Apidea to nuc?

Beekeeping & Apiculture Forum

Help Support Beekeeping & Apiculture Forum:

This site may earn a commission from merchant affiliate links, including eBay, Amazon, and others.

nonstandard

Field Bee
Joined
Oct 13, 2009
Messages
621
Reaction score
0
Location
North Derbyshire UK
Hive Type
14x12
Number of Hives
9 colonies & 2 nucs
After my queen disappearance and mating problems last year I have bought an apidea mini nuc with the intention of raising at least one queen as a spare as well as using it as a learning experience.

I realise that should I be successful, any raised queens will be to an extent a time limited items. Should I also be successful in not killing an established queen is it feasible to move the queen and bees from the apidea to a standard nuc box and build them up into a viable colony before the winter.

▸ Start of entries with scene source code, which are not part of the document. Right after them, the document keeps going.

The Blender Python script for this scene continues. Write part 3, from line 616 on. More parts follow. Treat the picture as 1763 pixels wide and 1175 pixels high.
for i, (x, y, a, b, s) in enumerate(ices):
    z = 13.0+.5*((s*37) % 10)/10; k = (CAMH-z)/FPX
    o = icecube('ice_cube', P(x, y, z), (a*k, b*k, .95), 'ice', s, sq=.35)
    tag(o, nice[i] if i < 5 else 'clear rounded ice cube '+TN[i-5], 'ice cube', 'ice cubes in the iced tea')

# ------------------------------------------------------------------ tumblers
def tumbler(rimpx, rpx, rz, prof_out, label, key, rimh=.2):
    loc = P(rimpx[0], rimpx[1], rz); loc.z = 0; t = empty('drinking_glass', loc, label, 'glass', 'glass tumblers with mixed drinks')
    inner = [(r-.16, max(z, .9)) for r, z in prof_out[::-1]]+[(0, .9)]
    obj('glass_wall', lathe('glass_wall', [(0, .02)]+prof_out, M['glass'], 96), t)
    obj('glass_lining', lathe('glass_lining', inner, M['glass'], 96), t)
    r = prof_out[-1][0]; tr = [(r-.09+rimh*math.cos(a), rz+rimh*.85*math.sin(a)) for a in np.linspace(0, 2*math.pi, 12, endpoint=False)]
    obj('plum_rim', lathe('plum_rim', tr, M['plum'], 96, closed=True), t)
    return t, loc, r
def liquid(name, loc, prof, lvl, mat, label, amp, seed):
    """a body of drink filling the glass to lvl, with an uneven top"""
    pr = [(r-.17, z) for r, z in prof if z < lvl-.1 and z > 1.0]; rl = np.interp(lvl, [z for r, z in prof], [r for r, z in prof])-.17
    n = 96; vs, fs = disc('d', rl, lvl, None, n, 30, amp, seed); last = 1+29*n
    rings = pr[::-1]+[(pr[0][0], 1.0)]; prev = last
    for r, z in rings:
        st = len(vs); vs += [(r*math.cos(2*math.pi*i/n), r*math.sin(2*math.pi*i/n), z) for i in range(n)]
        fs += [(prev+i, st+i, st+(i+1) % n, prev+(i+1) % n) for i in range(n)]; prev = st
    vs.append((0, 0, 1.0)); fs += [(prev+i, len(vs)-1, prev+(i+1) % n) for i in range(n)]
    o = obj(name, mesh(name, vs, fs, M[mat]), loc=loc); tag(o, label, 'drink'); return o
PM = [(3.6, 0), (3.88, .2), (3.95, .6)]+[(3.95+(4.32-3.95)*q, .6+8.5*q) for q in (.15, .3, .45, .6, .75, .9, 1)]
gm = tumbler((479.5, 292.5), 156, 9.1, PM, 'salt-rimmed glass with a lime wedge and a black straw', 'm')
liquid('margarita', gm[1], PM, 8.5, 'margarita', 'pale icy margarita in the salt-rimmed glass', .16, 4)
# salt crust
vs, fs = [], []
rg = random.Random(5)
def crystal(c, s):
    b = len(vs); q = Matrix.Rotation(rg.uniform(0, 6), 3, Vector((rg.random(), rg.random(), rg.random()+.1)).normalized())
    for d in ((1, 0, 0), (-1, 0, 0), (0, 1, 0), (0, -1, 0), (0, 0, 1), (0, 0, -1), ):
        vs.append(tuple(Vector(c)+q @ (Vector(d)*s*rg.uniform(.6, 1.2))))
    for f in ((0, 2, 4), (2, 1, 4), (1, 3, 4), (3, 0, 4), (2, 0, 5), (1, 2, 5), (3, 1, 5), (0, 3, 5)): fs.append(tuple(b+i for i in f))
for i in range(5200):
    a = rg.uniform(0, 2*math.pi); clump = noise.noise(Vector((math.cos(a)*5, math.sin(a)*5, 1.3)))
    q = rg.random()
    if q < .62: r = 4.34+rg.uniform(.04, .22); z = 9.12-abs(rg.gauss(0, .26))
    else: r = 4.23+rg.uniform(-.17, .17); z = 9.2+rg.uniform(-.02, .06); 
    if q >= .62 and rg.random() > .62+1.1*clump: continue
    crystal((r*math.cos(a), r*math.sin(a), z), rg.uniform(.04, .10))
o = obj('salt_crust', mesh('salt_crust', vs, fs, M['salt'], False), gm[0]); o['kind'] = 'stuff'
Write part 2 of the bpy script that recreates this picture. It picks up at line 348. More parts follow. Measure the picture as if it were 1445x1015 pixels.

I’m guessing that I would need to add some brood and bees to aid the process.
 
i have seen an adaptitation of a standard national frame to take 6 apidea frames. you would need to buy the super for the apidea which allows you to have 5 more frames in the apidea to be able to do it tho. however 3 goes quite well in a nat super frame.
lots of insulation was what i was advised
 
I did this a few years ago although a mini nuc not an Apedia, and used a made up insulated super built for five frames. I dummied it to just two frames for a start, remember they are very small in numbers, and gradually built it up so that they were on five super frames, and from that to a full super, and then the big jump to a brood box. Takes time but it's fun to see it come on.

PH
 
Thanks PH, I guess I could take a brood frame nuc and dummy it out bottom and sides with the knauf board or similar to take two or three super frames and see how we go.

I did find a thread on another forum where the suggestion was to remove the apidea feeder and insert the extra frames, then open the bottom and place it over the feed hole of an empty nuc and let them build up and expand into the nuc. My thoughts were that there would still be issues with maintaining the temperature.
 
I would make up a nuc using frames and bees from another hive and then introduce the queen to it. You can then simply leave the bees in the Apidea and like as not they may surprise you and raise a queen of their own which you can then try and take through the winter in the Apidea. She probably won't be the best queen but if you find you have a queenless colony in the spring then any queen is better than none. This would be my choice. I did it to 5 mini-nucs last year and only one did not produce a queen.

Alternatively, after removing the queen, stand the new nuc on the site of the Apidea and put the Apidea on top of it. On the next warm day move the Apidea to one side and the foragers from it will find their way back into the nuc. Repeat again after a week or so if you want.